In its practical implementation, communism was a system one-sidedly adapted to the task of mobilizing social and natural resources in the name of modernization: the nineteenth-century, steam and iron ideal of modern plenty. It could - at least in its own conviction - compete with capitalists, but solely with capitalists engaged in the same pursuits. What it could not do and did not brace itself to do was to match the performance of the capitalist, market-centered society once that society abandoned its steel mills and coal mines and moved into the postmodern age (once it passed over, in Jean Baudrillard's apt aphorism, from metallurgy to semiurgy; stuck at its metallurgical stage, Soviet communism, as if to cast out devils, spent its energy on fighting wide trousers, long hair, rock music and any other manifestations of semiurgical initiative).

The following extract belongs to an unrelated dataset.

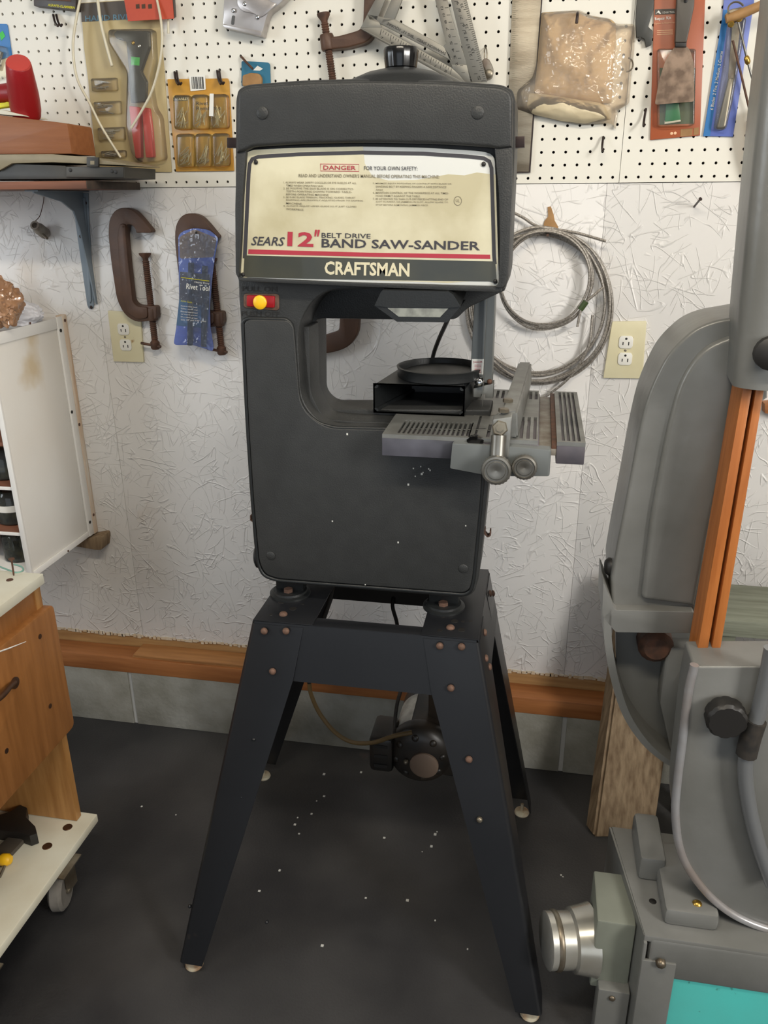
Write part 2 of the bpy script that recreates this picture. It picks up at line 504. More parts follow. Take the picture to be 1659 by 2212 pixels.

This is the fragment, and the term is semiurgy.

Mikhail Epstein: Semiurgy is the art of creating new signs and sign systems, as opposed to semiotics as the science of signs, and rhetoric as the effective usage of signs. The word semiurge would mean an artisan of signs, the demiurge is the creator of the world.

Let's take it slowly. To begin, some sources on the web:

The term was used firstly in the works of Jean Baudrillard (French philosopher from the postmodernist epoch) and René Berger (a Swiss, also a philosopher of French expression, also a postmodernist). Which of them coined the term, it's debatable (anyway, each of them started from McLuhan).

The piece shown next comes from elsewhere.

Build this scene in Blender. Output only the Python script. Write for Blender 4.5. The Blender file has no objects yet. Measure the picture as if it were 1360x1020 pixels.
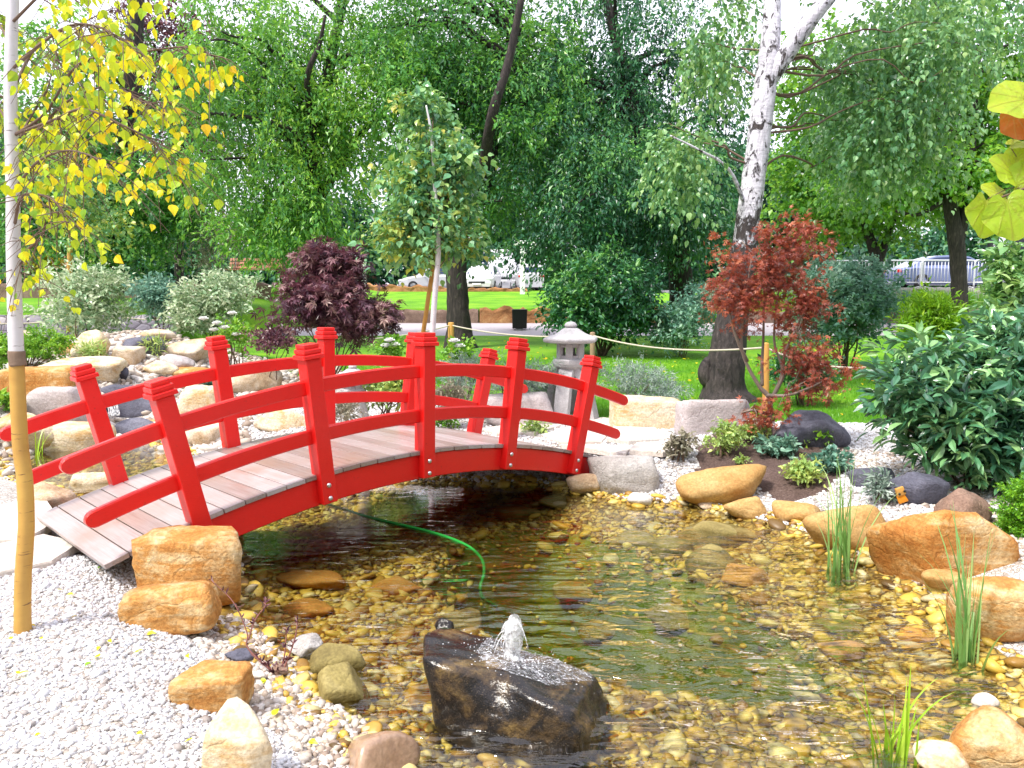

So, semiurgy combines semiotics and demiurgy. Semiotics is the science of signs. A demiurge creates the physical objects composing the physical world. Well, the semiurge creates the signs composing our postmodern world (which is a world of signs, if you didn't know). As simple as that!

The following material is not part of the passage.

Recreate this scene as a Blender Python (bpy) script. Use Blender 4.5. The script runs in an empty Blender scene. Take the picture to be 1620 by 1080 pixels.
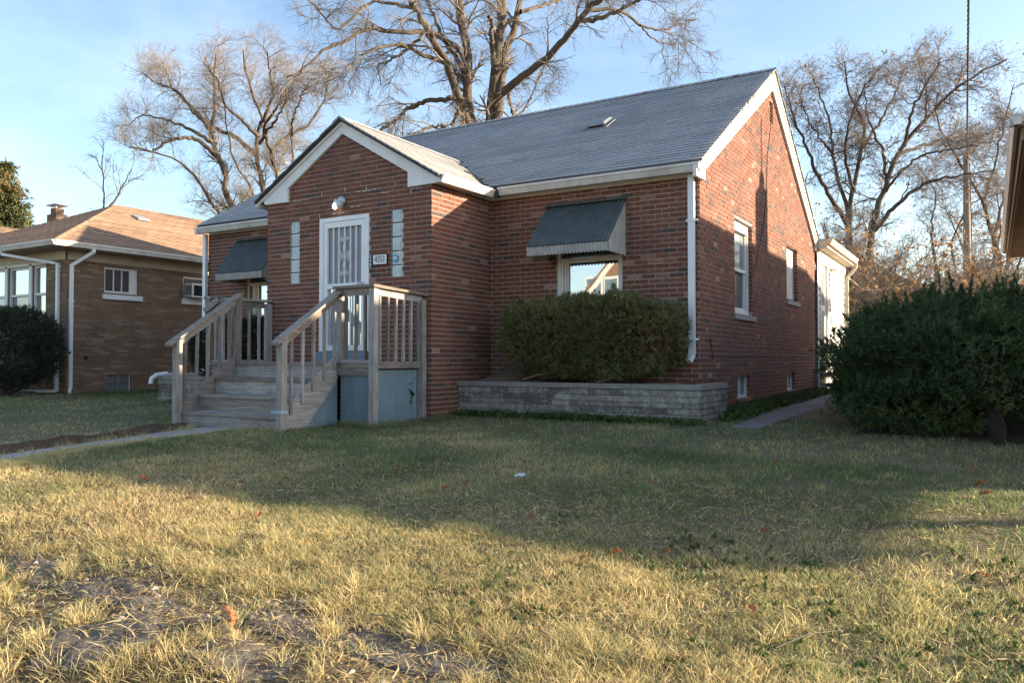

Fine, only we don't know too well what a sign is.

Here comes Baudrillard, with his object value system (For a Critique of the Political Economy of the Sign, 1983). In passing from object to sign he considers four stages:
  1. The first is the functional value of an object; its instrumental purpose. A pen, for instance, writes; and a refrigerator cools.
  2. The second is the exchange value of an object; its economic value. One pen may be worth three pencils; and one refrigerator may be worth the salary earned by three months of work.
  3. The third is the symbolic value of an object; a value that a subject assigns to an object in relation to another subject. A pen might symbolize a student's school graduation gift or a commencement speaker's gift; or a diamond may be a symbol of publicly declared marital love.
  4. The last is the sign value of an object; its value within a system of objects. A particular pen may, while having no added functional benefit, signify prestige relative to another pen; a diamond ring may have no function at all, but may suggest particular social values, such as taste or class.
And, as Bauman uses a metaphor coined by Baudrillard (the passing from metallurgy to semiurgy), we can observe that actually they define the postindustrial society by making a parallel to the industrial society. Signs are defined by making the parallel to objects.

An industrial society operates with physical objects. A postindustrial society operates with signs, which are objects at a more abstract level.

As I understand, all societies can be characterized by their icons. In an industrial society the icon is the number of tones of steel (or of cement, or of butter): if the society produces that amount of tones of steel, everybody's happy: there will be enough steel to have any kind of goods to satisfy people. In a postindustrial society the icon is the hip-hop music: if the rating for hip-hop music is good, everybody's happy: they will buy new electronics (to listen to that music), new clothing (to go to dance), new cars (to be hip-hop tuned), new computers (to download music), the credit will work and the malls will be crowded. Steel is still there, only somewhere in the background, nobody cares any more.

Only icon is icon and keyword is keyword: in the industrial society icon and keyword were the same, steel; in the postindustrial society the icon is hip-hop, the keyword is credit.

And if mass production created and eventually killed the industrial society, will also credit be the creator and the demon?